(Sharecast News) - Atalaya Mining said in an update on Monday that it mined 3.4 million tonnes of ore during the first quarter, which was less than the four million tonnes mined in the same quarter of 2022.

The AIM-traded firm said the quantity of waste mined was 6.5 million tonnes, compared to 6.8 million tonnes a year earlier.

Overall, material movements were in line with budget, and waste mining was prioritised to align ore mining rates with plant capacity.

During the first quarter, Atalaya's processing plant processed 3.7 million tonnes of ore, up from 3.5 million tonnes year-on-year.

However, the company said throughput rates were impacted by the decision to carry out a scheduled plant maintenance shutdown in March instead of April.

Copper recoveries improved during the quarter due to favourable ore characteristics, resulting in an 86.88% recovery rate.

The firm produced 12,139 tonnes of copper in the first quarter of 2023, compared to 11,461 tonnes in the same period of 2022.

Atalaya said the expected production for the quarter was rescheduled to the second quarter due to the rescheduling of plant maintenance activities.

The average realised copper price in the quarter was $4.00 per pound, excluding QPs closed during the period, compared to $4.50 in the first quarter of 2022.

Its balance sheet was described as strong, with unaudited consolidated cash and cash equivalents of €119.3m as at 31 March.

Atalaya said it was advancing the construction of its 50 MW solar plant at Riotinto, which was expected to provide around 22% of its current electricity needs when fully operational.

All major materials were on site, with civil works underway and start-up expected later in the year.

The company said it was continuing to evaluate additional renewable power initiatives that could deliver further low-cost and carbon-free electricity for its operations at Riotinto, including the installation of wind turbines.

Despite the challenges it faced in the first quarter, Atalaya said it remained confident in achieving its full-year 2023 guidance, as it announced in March.

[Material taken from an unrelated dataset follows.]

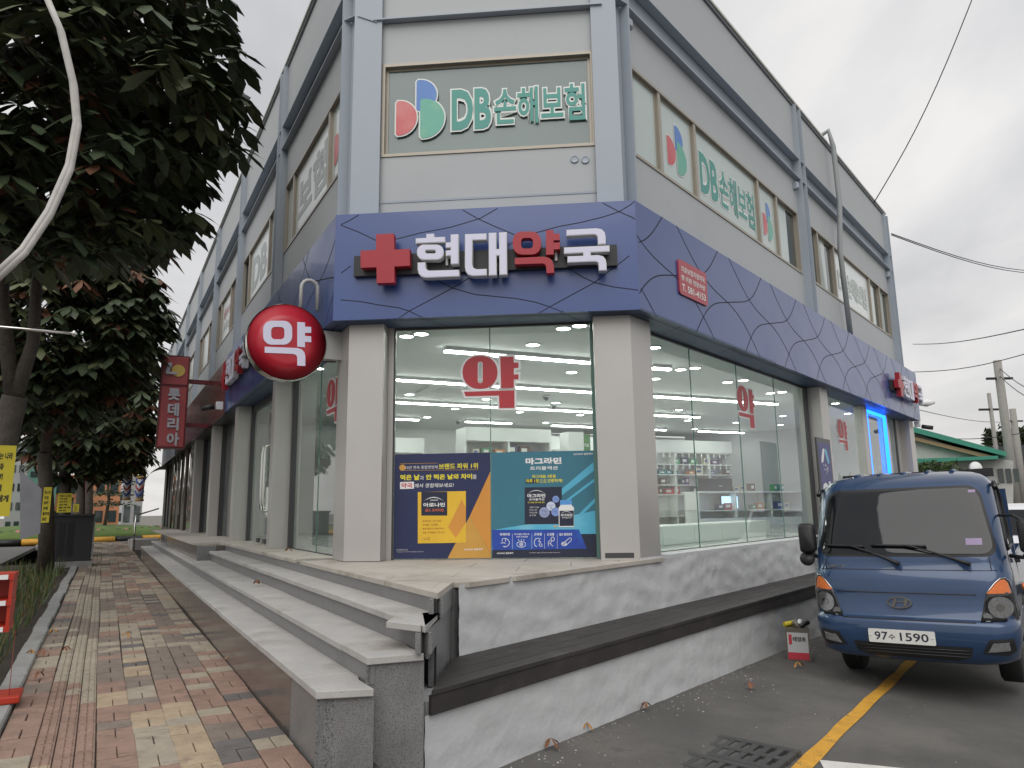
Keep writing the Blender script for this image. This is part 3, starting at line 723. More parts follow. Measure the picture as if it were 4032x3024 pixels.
CW = [[(1344 + x * .6076, y * .6076) for x, y in p] for p in (
    [(0, 1460), (115, 1505), (225, 1558)], [(0, 1455), (60, 1425), (110, 1395)], [(788, 1362), (885, 1418), (990, 1465), (1120, 1520)], [(1265, 1508), (1400, 1470), (1560, 1440), (1700, 1405), (1800, 1372), (1905, 1308)],
    [(1695, 1316), (1800, 1372), (1912, 1420)], [(1050, 1610), (1120, 1565), (1265, 1508)], [(355, 1550), (520, 1508), (700, 1475), (820, 1440), (900, 1415), (1010, 1352)])] + [
    [(1344 + x * .6076, 1008 + y * .6076) for x, y in p] for p in (
    [(0, 285), (120, 295), (250, 318), (370, 335), (440, 357), (525, 400)], [(375, 403), (440, 357), (720, 208), (835, 138)], [(605, 150), (720, 208), (870, 250), (1130, 275), (1260, 300), (1350, 330), (1440, 366)],
    [(1280, 372), (1350, 330), (1640, 172), (1865, 0)], [(1450, 65), (1560, 135), (1640, 172), (1760, 200), (1928, 222)], [(0, 110), (60, 65)])]
for p in CW:
    q = [FC.uv(x, y, FNC) for x, y in p]; d = []
    for a_, b_ in zip(q[:-1], q[1:]): d += [(a_[0] + (b_[0] - a_[0]) * t / 4, a_[1] + (b_[1] - a_[1]) * t / 4) for t in range(4)]
    groove(FC, FNC, [(min(UCR - .01, max(UCL + .01, u)), min(FZ1 - .005, max(FZ0 + .005, z))) for u, z in d + [q[-1]]], .0048)
for fr, n, u0, u1 in ((FR, FNR, uR0 + .1, UR1), (FC, FNC, UCL + .1, UCR - .1), (FL, FNL, uL0 + .1, UL1)):
    gr.add([fr.P(u0, n - .085, FZ0 - .001), fr.P(u1, n - .085, FZ0 - .001), fr.P(u1, n - .095, FZ0 - .001), fr.P(u0, n - .095, FZ0 - .001)], [(0, 1, 2, 3)])
    k = u0 + .8
    while k < u1 - .3:
        gr.add([fr.P(k, n, FZ0 - .001), fr.P(k + .012, n, FZ0 - .001), fr.P(k + .25, n - .4, FZ0 - .001), fr.P(k + .238, n - .4, FZ0 - .001)], [(0, 1, 2, 3)]); k += 1.45
gr.build('groove', BLK, bld, kind='stuff', recalc=False)
# pillars clad in brushed metal
def pillar(pts, z0=1.05, z1=FZ0):
    m = MB(); m.poly([Vector((p.x, p.y, z0)) for p in pts], (0, 0, z1 - z0)); return m.build('pillar', PIL, bld, bevel=.004)
pc0 = FC.P(-2.335, -7.22, 0); pc1 = FC.P(-1.96, -7.22, 0); pc2 = FC.P(.238, -7.22, 0); pc3 = FC.P(.618, -7.22, 0)
pillar([pc0, pc1, FC.P(-1.96, -7.52, 0), FL.P(7.72, -2.45, 0), FL.P(7.72, -2.15, 0)])
pillar([pc2, pc3, FR.P(6.69, -3.641, 0), FR.P(6.69, -3.93, 0), FC.P(.238, -7.52, 0)], 1.04)
u, z = FC.uv(2440, 2195, -7.22)
m = MB(); m.box(FC, u - .14, u + .14, -7.24, -7.2185, 1.062, 1.112); m.build('vent_slot', FRD, bld)
for u0, u1 in ((10.50, 10.72), (13.92, 14.20), (17.35, 17.63), (20.85, 21.15)):
    m = MB(); m.box(FL, u0, u1, -2.42, -2.035, 1.045, FZ0); m.build('pillar', PIL, bld, bevel=.004)
for u0, u1 in ((12.39, 12.81), (19.1, 19.58)):
    m = MB(); m.box(FR, u0, u1, -4.0, -3.641, 1.06, FZ0); m.build('pillar', PIL, bld, bevel=.004)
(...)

"We have had a positive start to 2023, with significant improvements in the first quarter compared to the same period last year," said chief executive officer Alberto Lavandeira.

"Our operations are performing well, with a catch-up in throughput expected in April following the decision to bring forward plant maintenance activities into the first quarter.

"Electricity prices have continued to fall from 2022 levels, which will have a positive impact on our unit costs."

Looking at its project portfolio, Lavandeira said the firm remained busy.[

"Construction is progressing at the E-LIX and solar plants, optimisation work is under way following the announcement of the Riotinto PEA, permitting continues at Touro and exploration activities are ongoing at Proyecto Masa Valverde and Proyecto Ossa Morena.

"We were also very pleased to be granted the environmental approval at Proyecto Masa Valverde, which highlights that Andalucía is a world-class mining jurisdiction."

Finally, Lavandeira said the company was continuing to believe in the long-term outlook for copper, which was improving as major economies accelerated their investments in the energy transition and were securing critical raw materials supply.

"In recent months, many of our peers in the mining sector have been active in pursuing copper production growth, which emphasises the scarcity value associated with high quality-copper assets in mining friendly jurisdictions like Spain."

At 1009 BST, shares in Atalaya Mining were down 1.31% at 345.43p.